Stated exercise:
Reproduce, exactly and in full, only the lines below from the one containing "Continue the Blender Python script for this scene: part 3, from" through the one containing "turbine', 'tree clump')".

>> BEGIN

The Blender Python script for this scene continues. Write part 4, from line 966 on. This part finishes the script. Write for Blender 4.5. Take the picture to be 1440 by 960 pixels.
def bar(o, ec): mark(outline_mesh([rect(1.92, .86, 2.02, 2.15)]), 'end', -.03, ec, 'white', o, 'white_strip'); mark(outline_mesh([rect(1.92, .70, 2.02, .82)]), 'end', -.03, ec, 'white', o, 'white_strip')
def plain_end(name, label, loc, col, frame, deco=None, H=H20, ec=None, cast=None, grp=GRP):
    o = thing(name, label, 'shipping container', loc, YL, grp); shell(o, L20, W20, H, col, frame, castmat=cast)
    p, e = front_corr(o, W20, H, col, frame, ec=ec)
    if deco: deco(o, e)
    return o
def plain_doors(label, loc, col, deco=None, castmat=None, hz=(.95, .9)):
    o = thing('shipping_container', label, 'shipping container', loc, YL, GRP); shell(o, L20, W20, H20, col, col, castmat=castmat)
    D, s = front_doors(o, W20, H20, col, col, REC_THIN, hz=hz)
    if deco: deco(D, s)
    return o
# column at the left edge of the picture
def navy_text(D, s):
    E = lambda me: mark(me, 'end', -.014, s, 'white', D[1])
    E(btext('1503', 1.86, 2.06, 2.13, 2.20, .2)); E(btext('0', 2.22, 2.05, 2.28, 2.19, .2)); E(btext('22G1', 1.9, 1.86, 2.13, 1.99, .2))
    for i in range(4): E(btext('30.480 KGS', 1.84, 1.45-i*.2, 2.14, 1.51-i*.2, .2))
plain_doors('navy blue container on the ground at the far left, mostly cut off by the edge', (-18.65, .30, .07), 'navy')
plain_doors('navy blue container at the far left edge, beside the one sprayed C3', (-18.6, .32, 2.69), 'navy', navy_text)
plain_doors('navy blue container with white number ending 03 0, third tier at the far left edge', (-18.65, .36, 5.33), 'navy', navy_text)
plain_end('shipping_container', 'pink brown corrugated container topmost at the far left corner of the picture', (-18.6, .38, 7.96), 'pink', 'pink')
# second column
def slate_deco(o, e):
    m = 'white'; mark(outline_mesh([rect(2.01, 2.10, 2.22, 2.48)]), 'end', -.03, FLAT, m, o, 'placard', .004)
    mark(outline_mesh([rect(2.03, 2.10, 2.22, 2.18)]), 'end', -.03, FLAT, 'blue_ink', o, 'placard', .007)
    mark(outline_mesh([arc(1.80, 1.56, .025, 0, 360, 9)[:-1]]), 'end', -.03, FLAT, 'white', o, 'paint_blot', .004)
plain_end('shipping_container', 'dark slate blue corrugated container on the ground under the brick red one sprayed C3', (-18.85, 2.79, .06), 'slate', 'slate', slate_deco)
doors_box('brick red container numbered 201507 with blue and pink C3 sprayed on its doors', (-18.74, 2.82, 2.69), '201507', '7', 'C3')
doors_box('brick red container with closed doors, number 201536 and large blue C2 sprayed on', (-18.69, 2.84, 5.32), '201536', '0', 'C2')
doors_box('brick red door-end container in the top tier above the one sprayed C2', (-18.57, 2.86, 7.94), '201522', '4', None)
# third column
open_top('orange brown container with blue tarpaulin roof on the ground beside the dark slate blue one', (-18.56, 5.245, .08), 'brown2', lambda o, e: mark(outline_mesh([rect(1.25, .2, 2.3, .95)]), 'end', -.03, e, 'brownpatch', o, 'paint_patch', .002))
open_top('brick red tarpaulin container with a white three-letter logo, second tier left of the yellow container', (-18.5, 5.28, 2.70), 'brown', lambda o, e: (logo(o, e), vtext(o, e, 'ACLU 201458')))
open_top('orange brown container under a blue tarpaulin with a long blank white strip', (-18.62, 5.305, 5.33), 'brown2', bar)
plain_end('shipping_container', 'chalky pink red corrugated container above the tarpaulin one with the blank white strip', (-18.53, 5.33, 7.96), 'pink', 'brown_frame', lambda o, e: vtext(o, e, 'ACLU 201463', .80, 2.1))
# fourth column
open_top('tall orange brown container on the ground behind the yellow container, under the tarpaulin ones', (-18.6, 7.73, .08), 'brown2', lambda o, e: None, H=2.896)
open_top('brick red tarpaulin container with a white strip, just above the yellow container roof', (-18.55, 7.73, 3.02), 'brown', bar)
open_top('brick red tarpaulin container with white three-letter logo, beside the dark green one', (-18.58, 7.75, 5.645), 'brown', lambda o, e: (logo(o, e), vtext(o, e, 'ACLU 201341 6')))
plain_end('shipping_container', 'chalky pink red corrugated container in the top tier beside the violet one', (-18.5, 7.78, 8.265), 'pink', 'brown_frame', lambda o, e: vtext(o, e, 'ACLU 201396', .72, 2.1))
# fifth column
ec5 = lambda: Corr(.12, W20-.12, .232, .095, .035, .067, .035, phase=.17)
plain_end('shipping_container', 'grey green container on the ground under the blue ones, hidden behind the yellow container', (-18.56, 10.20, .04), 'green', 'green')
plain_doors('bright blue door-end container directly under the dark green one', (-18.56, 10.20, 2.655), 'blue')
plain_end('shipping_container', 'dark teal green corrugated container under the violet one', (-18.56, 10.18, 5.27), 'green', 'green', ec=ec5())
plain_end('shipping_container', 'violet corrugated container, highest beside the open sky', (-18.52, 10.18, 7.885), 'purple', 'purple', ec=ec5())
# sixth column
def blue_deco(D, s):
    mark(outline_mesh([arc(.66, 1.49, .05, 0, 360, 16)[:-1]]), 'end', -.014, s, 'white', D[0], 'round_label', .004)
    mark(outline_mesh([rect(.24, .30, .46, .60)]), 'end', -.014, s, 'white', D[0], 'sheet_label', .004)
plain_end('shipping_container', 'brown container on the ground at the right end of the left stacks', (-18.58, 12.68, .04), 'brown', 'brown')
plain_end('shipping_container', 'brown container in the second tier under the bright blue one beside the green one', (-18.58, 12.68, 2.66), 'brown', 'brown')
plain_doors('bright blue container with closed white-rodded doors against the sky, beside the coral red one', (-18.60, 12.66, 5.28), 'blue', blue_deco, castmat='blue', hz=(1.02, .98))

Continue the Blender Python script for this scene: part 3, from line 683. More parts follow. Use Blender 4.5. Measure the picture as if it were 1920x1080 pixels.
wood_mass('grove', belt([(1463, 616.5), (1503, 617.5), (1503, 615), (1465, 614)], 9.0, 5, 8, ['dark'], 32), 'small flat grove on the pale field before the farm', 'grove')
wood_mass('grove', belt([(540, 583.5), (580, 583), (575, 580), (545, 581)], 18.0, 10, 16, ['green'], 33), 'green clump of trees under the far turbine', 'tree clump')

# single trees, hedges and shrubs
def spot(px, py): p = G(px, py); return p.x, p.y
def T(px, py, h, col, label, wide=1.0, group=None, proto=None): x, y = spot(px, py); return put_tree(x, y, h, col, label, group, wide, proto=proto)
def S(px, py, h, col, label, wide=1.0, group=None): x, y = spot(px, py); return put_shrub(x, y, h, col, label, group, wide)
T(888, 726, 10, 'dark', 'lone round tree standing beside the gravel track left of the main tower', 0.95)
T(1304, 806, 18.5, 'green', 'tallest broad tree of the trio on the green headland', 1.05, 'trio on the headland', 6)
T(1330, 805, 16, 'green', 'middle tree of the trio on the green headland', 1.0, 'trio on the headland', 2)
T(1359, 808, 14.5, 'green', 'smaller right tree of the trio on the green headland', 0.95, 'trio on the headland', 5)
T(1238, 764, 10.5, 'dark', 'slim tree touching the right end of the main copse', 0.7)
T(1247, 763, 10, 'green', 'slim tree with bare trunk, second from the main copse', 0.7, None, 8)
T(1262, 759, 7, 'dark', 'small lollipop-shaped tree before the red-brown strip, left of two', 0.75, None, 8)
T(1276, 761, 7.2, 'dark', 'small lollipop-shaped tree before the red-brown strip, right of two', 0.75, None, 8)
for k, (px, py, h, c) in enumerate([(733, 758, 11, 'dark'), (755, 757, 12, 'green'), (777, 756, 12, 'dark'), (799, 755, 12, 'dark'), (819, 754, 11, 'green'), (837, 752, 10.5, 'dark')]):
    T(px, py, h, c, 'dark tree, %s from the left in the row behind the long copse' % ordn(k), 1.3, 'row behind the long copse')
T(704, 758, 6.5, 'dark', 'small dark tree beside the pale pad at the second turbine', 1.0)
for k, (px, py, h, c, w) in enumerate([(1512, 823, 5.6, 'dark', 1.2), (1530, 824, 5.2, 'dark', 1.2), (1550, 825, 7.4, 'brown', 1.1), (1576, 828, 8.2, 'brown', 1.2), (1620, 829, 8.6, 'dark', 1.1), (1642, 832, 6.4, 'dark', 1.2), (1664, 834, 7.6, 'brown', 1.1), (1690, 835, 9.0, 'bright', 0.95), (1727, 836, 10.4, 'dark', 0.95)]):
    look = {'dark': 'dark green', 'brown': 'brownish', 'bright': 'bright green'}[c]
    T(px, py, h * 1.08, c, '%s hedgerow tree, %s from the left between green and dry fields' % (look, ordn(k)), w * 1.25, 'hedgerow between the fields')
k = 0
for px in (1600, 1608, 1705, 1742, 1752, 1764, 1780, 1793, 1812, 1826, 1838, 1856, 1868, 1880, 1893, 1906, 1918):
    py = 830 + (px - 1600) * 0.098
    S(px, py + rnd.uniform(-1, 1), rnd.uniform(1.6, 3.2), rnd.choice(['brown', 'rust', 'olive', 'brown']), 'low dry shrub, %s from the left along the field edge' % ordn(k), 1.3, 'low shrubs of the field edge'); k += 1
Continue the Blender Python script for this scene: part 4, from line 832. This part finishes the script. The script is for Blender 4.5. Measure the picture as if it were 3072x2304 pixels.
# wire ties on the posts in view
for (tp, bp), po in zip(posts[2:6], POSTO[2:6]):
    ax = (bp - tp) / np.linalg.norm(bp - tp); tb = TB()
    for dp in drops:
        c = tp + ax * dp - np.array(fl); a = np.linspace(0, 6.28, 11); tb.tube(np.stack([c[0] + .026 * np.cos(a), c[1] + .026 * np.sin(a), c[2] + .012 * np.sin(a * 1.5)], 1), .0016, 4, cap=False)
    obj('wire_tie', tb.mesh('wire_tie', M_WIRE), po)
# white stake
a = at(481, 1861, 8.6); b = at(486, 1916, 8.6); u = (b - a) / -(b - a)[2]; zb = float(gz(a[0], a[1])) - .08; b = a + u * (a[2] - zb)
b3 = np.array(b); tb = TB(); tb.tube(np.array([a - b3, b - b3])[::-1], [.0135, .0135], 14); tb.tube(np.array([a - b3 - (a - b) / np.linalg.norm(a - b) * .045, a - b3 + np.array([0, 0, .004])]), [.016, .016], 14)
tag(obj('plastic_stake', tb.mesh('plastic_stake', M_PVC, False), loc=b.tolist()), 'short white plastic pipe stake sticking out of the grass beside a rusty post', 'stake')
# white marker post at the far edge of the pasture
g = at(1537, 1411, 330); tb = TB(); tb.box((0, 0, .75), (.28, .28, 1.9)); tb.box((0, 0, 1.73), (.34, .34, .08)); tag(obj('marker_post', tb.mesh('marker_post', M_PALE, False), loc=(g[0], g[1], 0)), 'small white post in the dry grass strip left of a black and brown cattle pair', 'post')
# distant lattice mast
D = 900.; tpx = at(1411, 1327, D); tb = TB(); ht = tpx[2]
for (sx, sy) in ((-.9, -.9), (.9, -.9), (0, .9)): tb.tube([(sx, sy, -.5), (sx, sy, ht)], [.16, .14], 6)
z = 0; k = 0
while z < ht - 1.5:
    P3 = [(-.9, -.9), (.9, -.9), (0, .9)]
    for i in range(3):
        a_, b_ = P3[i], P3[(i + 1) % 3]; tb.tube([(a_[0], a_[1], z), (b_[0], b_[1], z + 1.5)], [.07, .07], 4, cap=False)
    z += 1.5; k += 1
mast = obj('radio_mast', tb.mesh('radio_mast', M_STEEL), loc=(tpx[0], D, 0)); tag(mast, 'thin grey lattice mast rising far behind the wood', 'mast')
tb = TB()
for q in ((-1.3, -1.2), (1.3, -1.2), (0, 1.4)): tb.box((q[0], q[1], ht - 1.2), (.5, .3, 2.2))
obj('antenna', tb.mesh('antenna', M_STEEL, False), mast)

>> END

Solution to the exercise:
Continue the Blender Python script for this scene: part 3, from line 683. More parts follow. Use Blender 4.5. Measure the picture as if it were 1920x1080 pixels.
wood_mass('grove', belt([(1463, 616.5), (1503, 617.5), (1503, 615), (1465, 614)], 9.0, 5, 8, ['dark'], 32), 'small flat grove on the pale field before the farm', 'grove')
wood_mass('grove', belt([(540, 583.5), (580, 583), (575, 580), (545, 581)], 18.0, 10, 16, ['green'], 33), 'green clump of trees under the far turbine', 'tree clump')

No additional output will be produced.